| WHAT YOU ARE ASKED TO DO |
Copy out all of the data exactly as it appears.
---------- DATASET EXCERPT ----------
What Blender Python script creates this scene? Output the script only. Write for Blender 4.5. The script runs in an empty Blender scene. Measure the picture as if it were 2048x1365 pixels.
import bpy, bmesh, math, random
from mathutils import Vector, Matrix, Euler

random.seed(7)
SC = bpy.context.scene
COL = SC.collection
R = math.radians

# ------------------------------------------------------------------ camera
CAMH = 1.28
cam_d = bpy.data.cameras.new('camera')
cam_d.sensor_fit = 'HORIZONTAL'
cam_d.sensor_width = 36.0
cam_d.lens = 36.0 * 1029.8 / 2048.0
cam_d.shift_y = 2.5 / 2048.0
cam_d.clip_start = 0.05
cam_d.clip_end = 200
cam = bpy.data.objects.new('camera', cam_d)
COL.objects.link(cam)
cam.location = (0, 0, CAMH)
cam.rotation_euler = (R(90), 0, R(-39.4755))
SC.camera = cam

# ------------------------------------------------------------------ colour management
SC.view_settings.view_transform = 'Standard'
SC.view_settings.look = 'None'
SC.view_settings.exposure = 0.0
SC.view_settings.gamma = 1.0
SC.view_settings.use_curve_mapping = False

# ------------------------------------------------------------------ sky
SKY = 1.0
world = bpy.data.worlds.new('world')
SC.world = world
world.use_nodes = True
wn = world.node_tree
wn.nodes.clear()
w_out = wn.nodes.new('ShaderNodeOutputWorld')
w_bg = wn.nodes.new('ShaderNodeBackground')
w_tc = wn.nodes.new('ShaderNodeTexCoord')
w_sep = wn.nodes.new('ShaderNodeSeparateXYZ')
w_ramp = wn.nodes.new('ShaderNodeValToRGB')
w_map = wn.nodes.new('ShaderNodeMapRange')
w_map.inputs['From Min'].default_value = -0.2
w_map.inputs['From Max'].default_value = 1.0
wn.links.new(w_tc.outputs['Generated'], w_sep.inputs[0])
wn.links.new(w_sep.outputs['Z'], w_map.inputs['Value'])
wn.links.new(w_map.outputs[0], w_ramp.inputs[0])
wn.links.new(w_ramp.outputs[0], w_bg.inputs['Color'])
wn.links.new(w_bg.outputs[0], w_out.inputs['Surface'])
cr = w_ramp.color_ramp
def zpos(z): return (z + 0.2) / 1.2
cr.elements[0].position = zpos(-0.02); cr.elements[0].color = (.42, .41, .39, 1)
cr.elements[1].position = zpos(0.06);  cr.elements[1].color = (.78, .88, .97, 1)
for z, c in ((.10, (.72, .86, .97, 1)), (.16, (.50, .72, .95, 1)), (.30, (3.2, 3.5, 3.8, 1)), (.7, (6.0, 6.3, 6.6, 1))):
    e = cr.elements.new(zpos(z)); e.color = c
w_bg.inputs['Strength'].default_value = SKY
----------
| EXERCISE RESULT |
What Blender Python script creates this scene? Output the script only. Write for Blender 4.5. The script runs in an empty Blender scene. Measure the picture as if it were 2048x1365 pixels.
import bpy, bmesh, math, random
from mathutils import Vector, Matrix, Euler

random.seed(7)
SC = bpy.context.scene
COL = SC.collection
R = math.radians

# ------------------------------------------------------------------ camera
CAMH = 1.28
cam_d = bpy.data.cameras.new('camera')
cam_d.sensor_fit = 'HORIZONTAL'
cam_d.sensor_width = 36.0
cam_d.lens = 36.0 * 1029.8 / 2048.0
cam_d.shift_y = 2.5 / 2048.0
cam_d.clip_start = 0.05
cam_d.clip_end = 200
cam = bpy.data.objects.new('camera', cam_d)
COL.objects.link(cam)
cam.location = (0, 0, CAMH)
cam.rotation_euler = (R(90), 0, R(-39.4755))
SC.camera = cam

# ------------------------------------------------------------------ colour management
SC.view_settings.view_transform = 'Standard'
SC.view_settings.look = 'None'
SC.view_settings.exposure = 0.0
SC.view_settings.gamma = 1.0
SC.view_settings.use_curve_mapping = False

# ------------------------------------------------------------------ sky
SKY = 1.0
world = bpy.data.worlds.new('world')
SC.world = world
world.use_nodes = True
wn = world.node_tree
wn.nodes.clear()
w_out = wn.nodes.new('ShaderNodeOutputWorld')
w_bg = wn.nodes.new('ShaderNodeBackground')
w_tc = wn.nodes.new('ShaderNodeTexCoord')
w_sep = wn.nodes.new('ShaderNodeSeparateXYZ')
w_ramp = wn.nodes.new('ShaderNodeValToRGB')
w_map = wn.nodes.new('ShaderNodeMapRange')
w_map.inputs['From Min'].default_value = -0.2
w_map.inputs['From Max'].default_value = 1.0
wn.links.new(w_tc.outputs['Generated'], w_sep.inputs[0])
wn.links.new(w_sep.outputs['Z'], w_map.inputs['Value'])
wn.links.new(w_map.outputs[0], w_ramp.inputs[0])
wn.links.new(w_ramp.outputs[0], w_bg.inputs['Color'])
wn.links.new(w_bg.outputs[0], w_out.inputs['Surface'])
cr = w_ramp.color_ramp
def zpos(z): return (z + 0.2) / 1.2
cr.elements[0].position = zpos(-0.02); cr.elements[0].color = (.42, .41, .39, 1)
cr.elements[1].position = zpos(0.06);  cr.elements[1].color = (.78, .88, .97, 1)
for z, c in ((.10, (.72, .86, .97, 1)), (.16, (.50, .72, .95, 1)), (.30, (3.2, 3.5, 3.8, 1)), (.7, (6.0, 6.3, 6.6, 1))):
    e = cr.elements.new(zpos(z)); e.color = c
w_bg.inputs['Strength'].default_value = SKY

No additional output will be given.